Melissa Gallant and Anthony Guarnaccia of Petite Sweet Pastries passed out whoopie pie flavors like Bacon S’more and Banana Pineapple Ginger … and also announced their recent engagement. Verdant Tea (above right) talked about their new bricks-and-mortar location in the Seward neighborhood while pouring cups of traditional and decaffeinated Chai tea. Verdant Tea partner and co-resident Ashlee Olds of Sweet Science Ice Cream (above left) was on hand as well.

Natalie Champa Jennings / Heavy Table
Natalie Champa Jennings / Heavy Table

Iowa-based Kalona SuperNatural combined their tangy yogurt with Birchwood Cafe granola.

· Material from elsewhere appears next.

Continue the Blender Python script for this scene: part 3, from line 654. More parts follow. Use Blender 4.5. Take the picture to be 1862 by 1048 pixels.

There were fresh, doughy pretzel buns from Breadsmith stuffed with pulled chicken doused in Triple Crown BBQ next to a trio of flavors from TeaSource (including an refreshing strawberry oolong). Hibbing-based Sunrise Creative Gourmet (above) dished up cups of butternut squash ravioli and walnut-apple potica.

Natalie Champa Jennings / Heavy Table
Natalie Champa Jennings / Heavy Table

Dangerous Man Brewing Company (above) poured tastes of Chocolate Milk Stout, Cream Ale, and Belgian Style Tripel. Caves of Fairbault (below) had samples of a double-cheese mashup using St. Pete’s Select Blue and Jeffs’ Select Gouda. Gamle Ode poured a special Celebration Punch made using their namesake Aquavit, Bittercube bitters, grapefruit, lemon, and seltzer.

Natalie Champa Jennings / Heavy Table
Natalie Champa Jennings / Heavy Table

Gray Duck Chai (below) served samples of their original blend alongside the new Burnt Sugar Ginger (and Chai profiteroles, too). Exiting attendees were greeted with a substantial farewell via the Moral Omnivore food truck, which passed out mini versions of beet sliders and fried tomato BLTs.